With respect to exhibits A, B, D, E, and F, these are court records for which judicial notice is appropriate and will be granted. (See Evid. Code, § 452, subd. (d).) Exhibit C consists of regulations of a public entity for which judicial notice is appropriate and will be granted. (See Evid. Code, § 452, subd. (b).) Exhibit G is an official act of a public entity for which judicial notice is appropriate. (See Evid. Code, § 452, subds. (c), (h).) Judicial notice does not extend to the truth of matters set forth such documents. (Steed v. Department of Consumer Affairs (2012) 204 Cal.App.4th 112, 120; Poseidon Development, Inc. v. Woodland Lane Estates, LLC (2007) 152 Cal.App.4th 1106, 1117.)
(2) Demurrer
“We treat the demurrer as admitting all material facts properly pleaded, but not contentions, deductions or conclusions of fact or law. [Citation.] We also consider matters which may be judicially noticed. [Citation.] Further, we give the complaint a reasonable interpretation, reading it as a whole and its parts in their context. [Citation.]” (Evans v. City of Berkeley (2006) 38 Cal.4th 1, 6, internal quotation marks omitted.)

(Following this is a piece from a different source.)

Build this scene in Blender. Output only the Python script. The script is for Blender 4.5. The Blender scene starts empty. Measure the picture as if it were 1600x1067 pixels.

The Watermaster demurs to the Water Rights Petition on the ground that there is another action pending between the same parties on the same cause of action. (Demurrer, at p. 2.) The Watermaster’s argument on demurrer is based upon two related but different doctrines. The first is the ground for special demurrer that another action is pending. (Ibid.; see Code Civ. Proc., § 430.10, subdivision (c).) The second is the ground of the doctrine of exclusive concurrent jurisdiction. (Demurrer, at p. 2.)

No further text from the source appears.